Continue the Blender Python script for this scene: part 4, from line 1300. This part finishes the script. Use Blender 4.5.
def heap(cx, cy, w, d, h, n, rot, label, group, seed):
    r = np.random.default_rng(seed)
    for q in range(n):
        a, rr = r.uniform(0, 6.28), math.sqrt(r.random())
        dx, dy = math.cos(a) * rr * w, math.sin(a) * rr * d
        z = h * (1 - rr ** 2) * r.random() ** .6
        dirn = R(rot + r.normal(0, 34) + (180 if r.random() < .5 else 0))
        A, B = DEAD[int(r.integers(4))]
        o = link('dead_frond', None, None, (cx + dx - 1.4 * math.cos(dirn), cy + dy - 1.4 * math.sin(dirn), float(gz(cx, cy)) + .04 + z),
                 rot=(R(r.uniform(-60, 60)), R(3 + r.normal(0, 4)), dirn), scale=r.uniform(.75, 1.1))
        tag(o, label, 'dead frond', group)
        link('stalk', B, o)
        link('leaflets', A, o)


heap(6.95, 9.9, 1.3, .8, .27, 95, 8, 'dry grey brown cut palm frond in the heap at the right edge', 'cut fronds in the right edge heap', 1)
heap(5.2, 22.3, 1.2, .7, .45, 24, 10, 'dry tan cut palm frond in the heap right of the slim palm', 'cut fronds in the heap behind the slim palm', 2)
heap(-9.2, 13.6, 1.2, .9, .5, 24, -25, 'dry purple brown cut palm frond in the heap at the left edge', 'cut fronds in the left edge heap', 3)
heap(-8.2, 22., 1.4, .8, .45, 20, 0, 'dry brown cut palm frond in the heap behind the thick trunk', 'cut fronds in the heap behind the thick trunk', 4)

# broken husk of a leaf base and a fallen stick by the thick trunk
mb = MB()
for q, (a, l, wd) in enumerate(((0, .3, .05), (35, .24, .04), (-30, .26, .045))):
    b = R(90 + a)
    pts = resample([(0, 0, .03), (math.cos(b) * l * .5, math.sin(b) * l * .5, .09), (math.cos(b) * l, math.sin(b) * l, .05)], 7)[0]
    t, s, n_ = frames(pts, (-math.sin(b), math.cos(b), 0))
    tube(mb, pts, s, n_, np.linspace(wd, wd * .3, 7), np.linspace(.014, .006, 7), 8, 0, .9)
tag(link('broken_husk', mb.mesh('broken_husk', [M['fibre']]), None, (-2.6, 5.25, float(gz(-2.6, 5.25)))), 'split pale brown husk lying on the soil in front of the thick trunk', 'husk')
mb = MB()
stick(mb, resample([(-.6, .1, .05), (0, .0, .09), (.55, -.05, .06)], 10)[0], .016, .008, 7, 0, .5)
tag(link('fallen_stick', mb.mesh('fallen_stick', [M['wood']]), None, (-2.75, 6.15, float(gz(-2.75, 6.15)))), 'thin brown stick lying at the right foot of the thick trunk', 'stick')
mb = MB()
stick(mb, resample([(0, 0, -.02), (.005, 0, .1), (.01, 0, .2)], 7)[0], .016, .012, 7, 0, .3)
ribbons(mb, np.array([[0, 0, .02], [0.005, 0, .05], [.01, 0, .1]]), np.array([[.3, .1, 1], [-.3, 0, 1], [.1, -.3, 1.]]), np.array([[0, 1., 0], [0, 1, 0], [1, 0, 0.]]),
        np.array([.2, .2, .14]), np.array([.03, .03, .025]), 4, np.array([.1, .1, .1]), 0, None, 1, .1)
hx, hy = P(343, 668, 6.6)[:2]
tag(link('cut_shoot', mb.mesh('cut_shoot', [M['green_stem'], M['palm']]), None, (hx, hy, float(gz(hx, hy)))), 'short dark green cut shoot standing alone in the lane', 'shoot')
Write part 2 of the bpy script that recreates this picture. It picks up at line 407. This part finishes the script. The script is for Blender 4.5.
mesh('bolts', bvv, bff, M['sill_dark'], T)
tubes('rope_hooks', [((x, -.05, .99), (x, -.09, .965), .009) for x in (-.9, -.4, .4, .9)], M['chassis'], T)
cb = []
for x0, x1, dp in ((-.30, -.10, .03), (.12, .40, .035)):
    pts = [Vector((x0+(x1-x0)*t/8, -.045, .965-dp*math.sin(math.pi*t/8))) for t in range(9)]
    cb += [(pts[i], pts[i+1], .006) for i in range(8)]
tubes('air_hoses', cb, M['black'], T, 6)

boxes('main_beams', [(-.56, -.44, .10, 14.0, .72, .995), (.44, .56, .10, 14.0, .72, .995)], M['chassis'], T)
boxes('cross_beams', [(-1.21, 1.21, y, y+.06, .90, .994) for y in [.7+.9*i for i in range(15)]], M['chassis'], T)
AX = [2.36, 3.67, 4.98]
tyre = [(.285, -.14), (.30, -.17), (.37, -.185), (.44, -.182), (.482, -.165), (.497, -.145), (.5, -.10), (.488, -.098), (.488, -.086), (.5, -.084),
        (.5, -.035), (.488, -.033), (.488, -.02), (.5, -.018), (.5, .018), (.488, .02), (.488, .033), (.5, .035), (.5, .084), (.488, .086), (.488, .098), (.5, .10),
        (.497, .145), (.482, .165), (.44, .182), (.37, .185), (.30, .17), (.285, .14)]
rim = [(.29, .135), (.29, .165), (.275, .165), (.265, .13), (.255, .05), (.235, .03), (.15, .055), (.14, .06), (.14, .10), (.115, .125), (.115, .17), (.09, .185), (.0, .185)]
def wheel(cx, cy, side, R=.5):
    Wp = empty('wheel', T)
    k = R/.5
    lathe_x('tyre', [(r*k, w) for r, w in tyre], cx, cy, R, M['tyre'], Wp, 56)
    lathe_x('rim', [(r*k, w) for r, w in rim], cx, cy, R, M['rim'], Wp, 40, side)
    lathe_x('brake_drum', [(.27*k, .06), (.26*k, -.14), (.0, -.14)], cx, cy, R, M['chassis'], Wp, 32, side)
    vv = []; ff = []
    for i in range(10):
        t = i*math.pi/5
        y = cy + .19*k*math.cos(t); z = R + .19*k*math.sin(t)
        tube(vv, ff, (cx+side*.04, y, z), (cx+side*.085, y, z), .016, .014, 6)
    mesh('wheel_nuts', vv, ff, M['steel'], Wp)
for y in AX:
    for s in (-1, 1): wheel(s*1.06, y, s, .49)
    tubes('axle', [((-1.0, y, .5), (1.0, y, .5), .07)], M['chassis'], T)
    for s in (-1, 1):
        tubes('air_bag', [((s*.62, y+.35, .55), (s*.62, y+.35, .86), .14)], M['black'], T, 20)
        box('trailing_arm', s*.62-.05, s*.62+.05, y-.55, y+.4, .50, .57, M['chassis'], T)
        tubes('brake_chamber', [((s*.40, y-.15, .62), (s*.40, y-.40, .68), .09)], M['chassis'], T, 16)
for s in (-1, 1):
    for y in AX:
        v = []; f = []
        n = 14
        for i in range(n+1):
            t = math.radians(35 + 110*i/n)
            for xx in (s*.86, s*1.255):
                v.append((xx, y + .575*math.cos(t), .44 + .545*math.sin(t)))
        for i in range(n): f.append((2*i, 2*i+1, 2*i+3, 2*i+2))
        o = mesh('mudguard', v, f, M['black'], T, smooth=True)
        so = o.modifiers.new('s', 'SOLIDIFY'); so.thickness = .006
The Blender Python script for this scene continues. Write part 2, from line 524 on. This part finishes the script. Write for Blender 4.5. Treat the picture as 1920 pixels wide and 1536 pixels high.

**GIVEN TASK**
Reproduce the entries above in full by retyping them exactly.

**RESULT FOR THIS TASK**
Continue the Blender Python script for this scene: part 4, from line 1300. This part finishes the script. Use Blender 4.5.
def heap(cx, cy, w, d, h, n, rot, label, group, seed):
    r = np.random.default_rng(seed)
    for q in range(n):
        a, rr = r.uniform(0, 6.28), math.sqrt(r.random())
        dx, dy = math.cos(a) * rr * w, math.sin(a) * rr * d
        z = h * (1 - rr ** 2) * r.random() ** .6
        dirn = R(rot + r.normal(0, 34) + (180 if r.random() < .5 else 0))
        A, B = DEAD[int(r.integers(4))]
        o = link('dead_frond', None, None, (cx + dx - 1.4 * math.cos(dirn), cy + dy - 1.4 * math.sin(dirn), float(gz(cx, cy)) + .04 + z),
                 rot=(R(r.uniform(-60, 60)), R(3 + r.normal(0, 4)), dirn), scale=r.uniform(.75, 1.1))
        tag(o, label, 'dead frond', group)
        link('stalk', B, o)
        link('leaflets', A, o)


heap(6.95, 9.9, 1.3, .8, .27, 95, 8, 'dry grey brown cut palm frond in the heap at the right edge', 'cut fronds in the right edge heap', 1)
heap(5.2, 22.3, 1.2, .7, .45, 24, 10, 'dry tan cut palm frond in the heap right of the slim palm', 'cut fronds in the heap behind the slim palm', 2)
heap(-9.2, 13.6, 1.2, .9, .5, 24, -25, 'dry purple brown cut palm frond in the heap at the left edge', 'cut fronds in the left edge heap', 3)
heap(-8.2, 22., 1.4, .8, .45, 20, 0, 'dry brown cut palm frond in the heap behind the thick trunk', 'cut fronds in the heap behind the thick trunk', 4)

# broken husk of a leaf base and a fallen stick by the thick trunk
mb = MB()
for q, (a, l, wd) in enumerate(((0, .3, .05), (35, .24, .04), (-30, .26, .045))):
    b = R(90 + a)
    pts = resample([(0, 0, .03), (math.cos(b) * l * .5, math.sin(b) * l * .5, .09), (math.cos(b) * l, math.sin(b) * l, .05)], 7)[0]
    t, s, n_ = frames(pts, (-math.sin(b), math.cos(b), 0))
    tube(mb, pts, s, n_, np.linspace(wd, wd * .3, 7), np.linspace(.014, .006, 7), 8, 0, .9)
tag(link('broken_husk', mb.mesh('broken_husk', [M['fibre']]), None, (-2.6, 5.25, float(gz(-2.6, 5.25)))), 'split pale brown husk lying on the soil in front of the thick trunk', 'husk')
mb = MB()
stick(mb, resample([(-.6, .1, .05), (0, .0, .09), (.55, -.05, .06)], 10)[0], .016, .008, 7, 0, .5)
tag(link('fallen_stick', mb.mesh('fallen_stick', [M['wood']]), None, (-2.75, 6.15, float(gz(-2.75, 6.15)))), 'thin brown stick lying at the right foot of the thick trunk', 'stick')
mb = MB()
stick(mb, resample([(0, 0, -.02), (.005, 0, .1), (.01, 0, .2)], 7)[0], .016, .012, 7, 0, .3)
ribbons(mb, np.array([[0, 0, .02], [0.005, 0, .05], [.01, 0, .1]]), np.array([[.3, .1, 1], [-.3, 0, 1], [.1, -.3, 1.]]), np.array([[0, 1., 0], [0, 1, 0], [1, 0, 0.]]),
        np.array([.2, .2, .14]), np.array([.03, .03, .025]), 4, np.array([.1, .1, .1]), 0, None, 1, .1)
hx, hy = P(343, 668, 6.6)[:2]
tag(link('cut_shoot', mb.mesh('cut_shoot', [M['green_stem'], M['palm']]), None, (hx, hy, float(gz(hx, hy)))), 'short dark green cut shoot standing alone in the lane', 'shoot')
Write part 2 of the bpy script that recreates this picture. It picks up at line 407. This part finishes the script. The script is for Blender 4.5.
mesh('bolts', bvv, bff, M['sill_dark'], T)
tubes('rope_hooks', [((x, -.05, .99), (x, -.09, .965), .009) for x in (-.9, -.4, .4, .9)], M['chassis'], T)
cb = []
for x0, x1, dp in ((-.30, -.10, .03), (.12, .40, .035)):
    pts = [Vector((x0+(x1-x0)*t/8, -.045, .965-dp*math.sin(math.pi*t/8))) for t in range(9)]
    cb += [(pts[i], pts[i+1], .006) for i in range(8)]
tubes('air_hoses', cb, M['black'], T, 6)

boxes('main_beams', [(-.56, -.44, .10, 14.0, .72, .995), (.44, .56, .10, 14.0, .72, .995)], M['chassis'], T)
boxes('cross_beams', [(-1.21, 1.21, y, y+.06, .90, .994) for y in [.7+.9*i for i in range(15)]], M['chassis'], T)
AX = [2.36, 3.67, 4.98]
tyre = [(.285, -.14), (.30, -.17), (.37, -.185), (.44, -.182), (.482, -.165), (.497, -.145), (.5, -.10), (.488, -.098), (.488, -.086), (.5, -.084),
        (.5, -.035), (.488, -.033), (.488, -.02), (.5, -.018), (.5, .018), (.488, .02), (.488, .033), (.5, .035), (.5, .084), (.488, .086), (.488, .098), (.5, .10),
        (.497, .145), (.482, .165), (.44, .182), (.37, .185), (.30, .17), (.285, .14)]
rim = [(.29, .135), (.29, .165), (.275, .165), (.265, .13), (.255, .05), (.235, .03), (.15, .055), (.14, .06), (.14, .10), (.115, .125), (.115, .17), (.09, .185), (.0, .185)]
def wheel(cx, cy, side, R=.5):
    Wp = empty('wheel', T)
    k = R/.5
    lathe_x('tyre', [(r*k, w) for r, w in tyre], cx, cy, R, M['tyre'], Wp, 56)
    lathe_x('rim', [(r*k, w) for r, w in rim], cx, cy, R, M['rim'], Wp, 40, side)
    lathe_x('brake_drum', [(.27*k, .06), (.26*k, -.14), (.0, -.14)], cx, cy, R, M['chassis'], Wp, 32, side)
    vv = []; ff = []
    for i in range(10):
        t = i*math.pi/5
        y = cy + .19*k*math.cos(t); z = R + .19*k*math.sin(t)
        tube(vv, ff, (cx+side*.04, y, z), (cx+side*.085, y, z), .016, .014, 6)
    mesh('wheel_nuts', vv, ff, M['steel'], Wp)
for y in AX:
    for s in (-1, 1): wheel(s*1.06, y, s, .49)
    tubes('axle', [((-1.0, y, .5), (1.0, y, .5), .07)], M['chassis'], T)
    for s in (-1, 1):
        tubes('air_bag', [((s*.62, y+.35, .55), (s*.62, y+.35, .86), .14)], M['black'], T, 20)
        box('trailing_arm', s*.62-.05, s*.62+.05, y-.55, y+.4, .50, .57, M['chassis'], T)
        tubes('brake_chamber', [((s*.40, y-.15, .62), (s*.40, y-.40, .68), .09)], M['chassis'], T, 16)
for s in (-1, 1):
    for y in AX:
        v = []; f = []
        n = 14
        for i in range(n+1):
            t = math.radians(35 + 110*i/n)
            for xx in (s*.86, s*1.255):
                v.append((xx, y + .575*math.cos(t), .44 + .545*math.sin(t)))
        for i in range(n): f.append((2*i, 2*i+1, 2*i+3, 2*i+2))
        o = mesh('mudguard', v, f, M['black'], T, smooth=True)
        so = o.modifiers.new('s', 'SOLIDIFY'); so.thickness = .006
The Blender Python script for this scene continues. Write part 2, from line 524 on. This part finishes the script. Write for Blender 4.5. Treat the picture as 1920 pixels wide and 1536 pixels high.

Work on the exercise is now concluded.